According to Miller, this is not the first time that Yoakley has allowed “inappropriate content” to make its way into either the yearbook or newspaper. He believes Yoakley has not always exercised appropriate oversight over the publications, and hopes that his reassignment will allow him to be “more successful.”

That “inappropriate content”?

Earlier this year, as The New Civil Rights Movement reported, a student wrote an op-ed chastising the Lenoir City school system for promoting prayer before board meetings and football games. “I feel that my rights as an atheist are severely limited when compared to other students who are Christians,” the student wrote.

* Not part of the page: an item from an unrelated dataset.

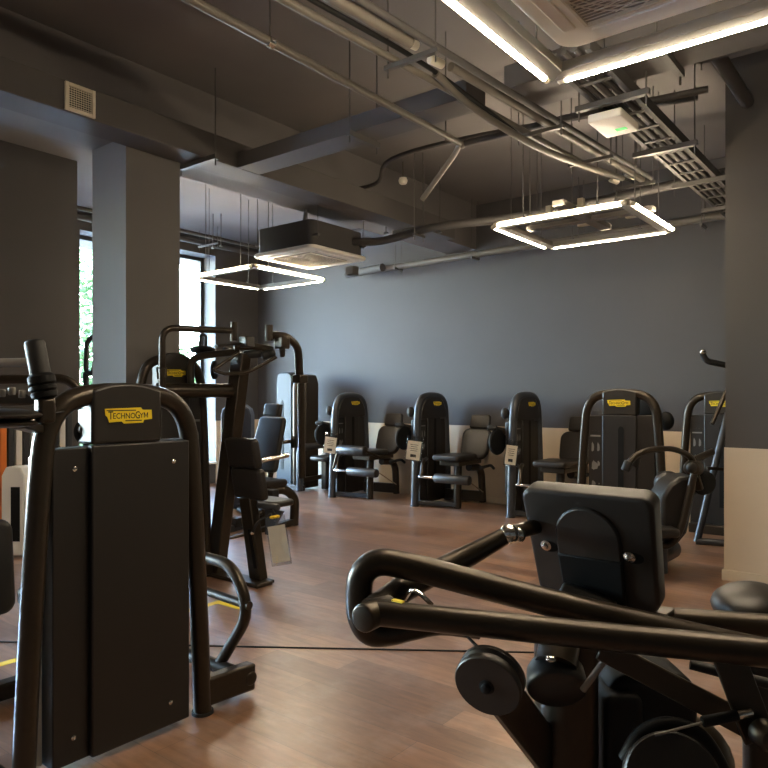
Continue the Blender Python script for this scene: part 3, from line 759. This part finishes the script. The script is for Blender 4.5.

The school administration refused to allow the piece to be published in the school newspaper so the student sent it to the local newspaper, where it was published and reprinted elsewhere, causing a firestorm among the local citizens who do not support the constitutionally-required separation of church and state.

“In this twisted world we live in, some may believe It’s OK to be gay but it’s darn sure not OK for teachers to be promoting homosexuality in our high schools,” school board member Van Shaver wrote in a blog post, “It’s Not OK,” on his personal blog, in which he claims the yearbook article is “promoting a gay life style.”

And as New Civil Rights Movement writer Scott Rose stated earlier this month, it may have violated federal statutes had the article on the gay student not been allowed to run.

Editor’s note: An earlier version of this story incorrectly identified the Student Press Law Center as the Southern Poverty Law Center. We apologize for the error.